When I took a graduate set theory course, the book used was Kunen's Set Theory (Amazon), which I enjoyed. I've also read through some parts of Jech's Set Theory (Amazon, SpringerLink) and liked what I read.

> I couldn't find any example of that on the web. Do you have a link to such proof?

It's in Kunen's Set Theory chapter 1.

We can prove it ourselves. Assume the axioms of extensionality, pairing, union, and specification. Let A be a set and assume the power set of A exists. Let f : A -> P(A) be any function (formally, we assume it's a set of ordered pairs satisfying the definition of a function with A as its domain and P(A) as its range). Then X = { x in A | x is not in f(x) } is a set by specification. And there is no a in A such that f(a) = X. If there were, this will lead to the usual contradiction (a is in f(a) if and only if a is not in f(a)).

At no point do we appeal to the axiom of foundation. We need the basic axioms to be able to say what it means for f to be a function, and the axiom of specification to be able to conclude that X is a set.

> I meant a universal set U that contains all possible sets within a given set theory. But it's perhaps misleading to call that a universal set.

Again, in any set theory that contains the axioms I mentioned, there is no set of all sets. It wouldn't be a set. In some sense, it's too "big" to be a set. So there is just no such thing.

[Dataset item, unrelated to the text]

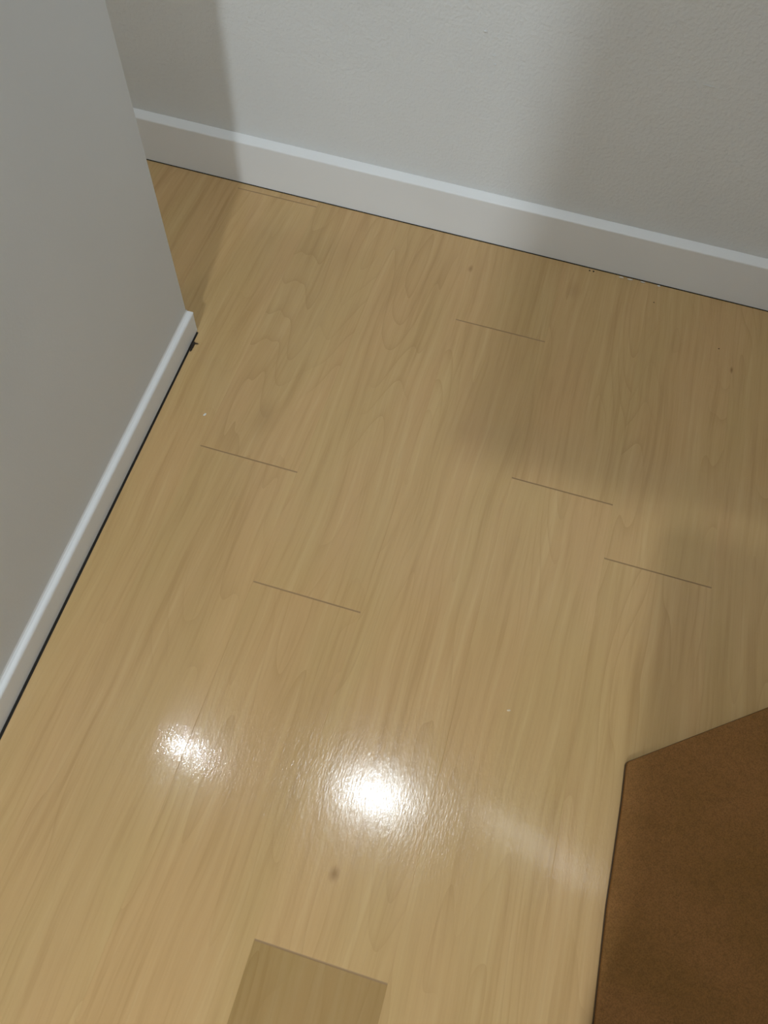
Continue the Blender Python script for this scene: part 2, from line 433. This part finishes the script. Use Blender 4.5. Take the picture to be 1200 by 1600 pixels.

To piggyback of of /u/blaackholespace, if you're trying to study mathematical logic as a discipline in its own right, I would recommend Enderton's Mathematical Introduction to Logic, which covers the basics of model theory and proof theory up to the Incompleteness Theorems.

If you're looking for a deeper study of set theory (if not, that's cool too), I would recommend Kunen's Set Theory: An Introduction to Independence Proofs.